私たちもこのダニエルたちほどにはないとしても、日本という異教の地ともいえるこの社会、また神をも畏れないような世において、様々な問題や困難に突き当たることもあるでしょう。家の宗教、親族の信仰観、中には様々な事情から主日礼拝に集うことの困難をおぼえていらっしゃる方もおられるかも知れません。
それは、このダニエルたちのように「主に信頼して生きるその信仰が試され、練られている時」ともいえるでしょう。そこで、「主こそ、私の救い」と、主から受けた新しいいのちに自分の存在意義を見いだし続けていくとき、主は天来の知恵と御計らいをお与え下さるのですね。ダニエルたちのように、信仰に立ってそれを表明し、一歩を踏み出せる私たちでありたいと願います。

③神に仕える者の決心
最後に、今日は「神に仕える者の決心」という宣教題をつけました。
5節で、バビロンの王は、自分に仕えさせる目的のためにダニエルら4名に養成したと記されています。王はその権力のゆえに自分を神のように崇めさせ服従させようとしたのです。ダニエルはそれが、偶像礼拝にも等しいこと、また自らのアイデンティティー(存在意義)を否定されることであると、敏感に察知しました。
異邦人の侍従長は「わたしは王様が恐ろしい」と言っていますが。ダニエルは真に恐れるべきお方を知っていました。
ダニエルの名前は「神はわたしの裁き主」です。彼はまさにその名のとおり、自分の裁くお方がだれであるのかを知り、主を畏れて生きる道を自ら選び取ったのです。

私たちはどうでしょうか。恐れなくてもいいものを恐れ、ほんとうに畏れなければならないお方を二の次にしていないか。その主なるお方にまっすぐに信頼して歩んでいるだろうか。又、わたしは生き方の基準をどこにおいているのだろうか。このダニエルたち4人の若者から問われているように思います。

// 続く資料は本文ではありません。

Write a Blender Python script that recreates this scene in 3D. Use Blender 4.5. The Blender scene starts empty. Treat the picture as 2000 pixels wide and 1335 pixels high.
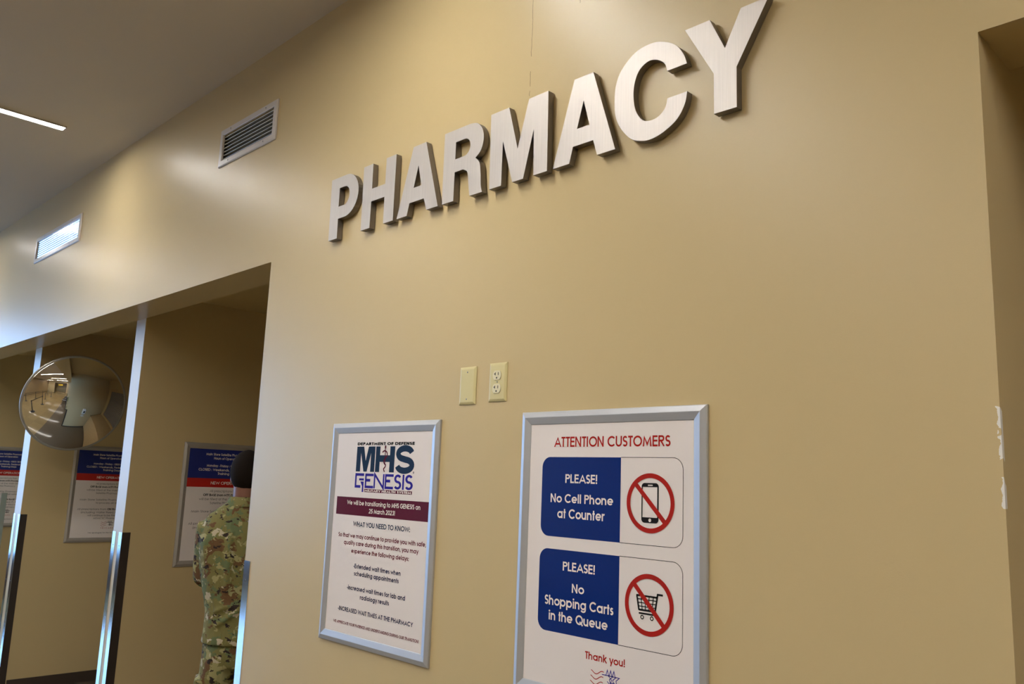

私たちにとりましてのいのちの源、存在意義、それは主イエス・キリストにある御救いです。自ら十字架におかかりになるほどに、私を愛して、新しい救いのいのちに入れて下さったこのお方によって、神の子、神の民として迎えられた。その大いなる恵みに生かされて、私たちもまた、ダニエルたちのように血色よい輝くそれぞれの顔にされてまいりましょう。たとえ困難のなかにありましても、主に信頼をおいて今週もここから歩み出してまいりましょう。